● **Supplied data**:
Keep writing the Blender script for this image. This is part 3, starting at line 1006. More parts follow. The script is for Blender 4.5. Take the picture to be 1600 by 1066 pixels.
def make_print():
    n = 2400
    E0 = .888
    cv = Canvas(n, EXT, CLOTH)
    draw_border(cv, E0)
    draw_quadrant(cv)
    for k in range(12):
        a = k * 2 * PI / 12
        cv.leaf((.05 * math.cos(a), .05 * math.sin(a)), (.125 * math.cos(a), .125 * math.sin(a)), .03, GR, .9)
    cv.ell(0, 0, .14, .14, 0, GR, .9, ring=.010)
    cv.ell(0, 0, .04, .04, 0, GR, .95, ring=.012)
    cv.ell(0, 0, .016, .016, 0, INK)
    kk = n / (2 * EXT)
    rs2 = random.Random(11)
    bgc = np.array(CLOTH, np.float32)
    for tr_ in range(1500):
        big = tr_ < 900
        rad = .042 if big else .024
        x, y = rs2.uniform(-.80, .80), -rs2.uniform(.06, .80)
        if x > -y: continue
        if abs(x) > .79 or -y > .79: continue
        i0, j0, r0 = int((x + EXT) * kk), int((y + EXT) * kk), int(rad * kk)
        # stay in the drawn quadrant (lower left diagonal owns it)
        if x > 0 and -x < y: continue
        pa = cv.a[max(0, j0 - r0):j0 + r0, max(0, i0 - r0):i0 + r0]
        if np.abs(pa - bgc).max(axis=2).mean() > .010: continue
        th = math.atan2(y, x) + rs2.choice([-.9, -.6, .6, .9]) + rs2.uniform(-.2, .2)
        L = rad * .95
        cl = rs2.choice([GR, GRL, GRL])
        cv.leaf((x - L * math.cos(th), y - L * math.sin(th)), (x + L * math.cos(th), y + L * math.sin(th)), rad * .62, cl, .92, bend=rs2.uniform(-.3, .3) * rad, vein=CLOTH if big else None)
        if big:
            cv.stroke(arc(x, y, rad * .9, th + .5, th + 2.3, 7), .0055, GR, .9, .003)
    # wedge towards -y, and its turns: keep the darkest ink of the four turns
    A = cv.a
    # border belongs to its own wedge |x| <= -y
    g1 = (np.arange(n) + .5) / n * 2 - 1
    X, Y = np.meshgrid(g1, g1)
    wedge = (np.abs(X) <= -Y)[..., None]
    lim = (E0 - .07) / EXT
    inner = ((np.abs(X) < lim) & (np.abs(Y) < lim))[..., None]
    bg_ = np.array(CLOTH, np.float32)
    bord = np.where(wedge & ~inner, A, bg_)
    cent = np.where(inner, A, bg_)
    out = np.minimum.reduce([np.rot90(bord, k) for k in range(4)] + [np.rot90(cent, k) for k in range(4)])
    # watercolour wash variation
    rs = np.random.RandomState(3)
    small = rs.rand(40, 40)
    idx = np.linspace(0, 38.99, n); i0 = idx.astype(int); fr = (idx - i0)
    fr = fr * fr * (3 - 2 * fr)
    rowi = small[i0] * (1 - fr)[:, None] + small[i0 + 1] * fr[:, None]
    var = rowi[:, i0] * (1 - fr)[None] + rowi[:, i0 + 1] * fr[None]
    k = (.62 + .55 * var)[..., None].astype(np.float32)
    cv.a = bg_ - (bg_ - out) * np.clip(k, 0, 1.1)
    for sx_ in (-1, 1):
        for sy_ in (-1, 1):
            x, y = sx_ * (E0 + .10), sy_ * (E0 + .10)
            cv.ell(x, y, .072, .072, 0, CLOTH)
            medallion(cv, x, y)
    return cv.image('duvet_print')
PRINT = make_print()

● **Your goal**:
Extract all of the material exactly as it is written.

● **Solution to the exercise**:
Keep writing the Blender script for this image. This is part 3, starting at line 1006. More parts follow. The script is for Blender 4.5. Take the picture to be 1600 by 1066 pixels.
def make_print():
    n = 2400
    E0 = .888
    cv = Canvas(n, EXT, CLOTH)
    draw_border(cv, E0)
    draw_quadrant(cv)
    for k in range(12):
        a = k * 2 * PI / 12
        cv.leaf((.05 * math.cos(a), .05 * math.sin(a)), (.125 * math.cos(a), .125 * math.sin(a)), .03, GR, .9)
    cv.ell(0, 0, .14, .14, 0, GR, .9, ring=.010)
    cv.ell(0, 0, .04, .04, 0, GR, .95, ring=.012)
    cv.ell(0, 0, .016, .016, 0, INK)
    kk = n / (2 * EXT)
    rs2 = random.Random(11)
    bgc = np.array(CLOTH, np.float32)
    for tr_ in range(1500):
        big = tr_ < 900
        rad = .042 if big else .024
        x, y = rs2.uniform(-.80, .80), -rs2.uniform(.06, .80)
        if x > -y: continue
        if abs(x) > .79 or -y > .79: continue
        i0, j0, r0 = int((x + EXT) * kk), int((y + EXT) * kk), int(rad * kk)
        # stay in the drawn quadrant (lower left diagonal owns it)
        if x > 0 and -x < y: continue
        pa = cv.a[max(0, j0 - r0):j0 + r0, max(0, i0 - r0):i0 + r0]
        if np.abs(pa - bgc).max(axis=2).mean() > .010: continue
        th = math.atan2(y, x) + rs2.choice([-.9, -.6, .6, .9]) + rs2.uniform(-.2, .2)
        L = rad * .95
        cl = rs2.choice([GR, GRL, GRL])
        cv.leaf((x - L * math.cos(th), y - L * math.sin(th)), (x + L * math.cos(th), y + L * math.sin(th)), rad * .62, cl, .92, bend=rs2.uniform(-.3, .3) * rad, vein=CLOTH if big else None)
        if big:
            cv.stroke(arc(x, y, rad * .9, th + .5, th + 2.3, 7), .0055, GR, .9, .003)
    # wedge towards -y, and its turns: keep the darkest ink of the four turns
    A = cv.a
    # border belongs to its own wedge |x| <= -y
    g1 = (np.arange(n) + .5) / n * 2 - 1
    X, Y = np.meshgrid(g1, g1)
    wedge = (np.abs(X) <= -Y)[..., None]
    lim = (E0 - .07) / EXT
    inner = ((np.abs(X) < lim) & (np.abs(Y) < lim))[..., None]
    bg_ = np.array(CLOTH, np.float32)
    bord = np.where(wedge & ~inner, A, bg_)
    cent = np.where(inner, A, bg_)
    out = np.minimum.reduce([np.rot90(bord, k) for k in range(4)] + [np.rot90(cent, k) for k in range(4)])
    # watercolour wash variation
    rs = np.random.RandomState(3)
    small = rs.rand(40, 40)
    idx = np.linspace(0, 38.99, n); i0 = idx.astype(int); fr = (idx - i0)
    fr = fr * fr * (3 - 2 * fr)
    rowi = small[i0] * (1 - fr)[:, None] + small[i0 + 1] * fr[:, None]
    var = rowi[:, i0] * (1 - fr)[None] + rowi[:, i0 + 1] * fr[None]
    k = (.62 + .55 * var)[..., None].astype(np.float32)
    cv.a = bg_ - (bg_ - out) * np.clip(k, 0, 1.1)
    for sx_ in (-1, 1):
        for sy_ in (-1, 1):
            x, y = sx_ * (E0 + .10), sy_ * (E0 + .10)
            cv.ell(x, y, .072, .072, 0, CLOTH)
            medallion(cv, x, y)
    return cv.image('duvet_print')
PRINT = make_print()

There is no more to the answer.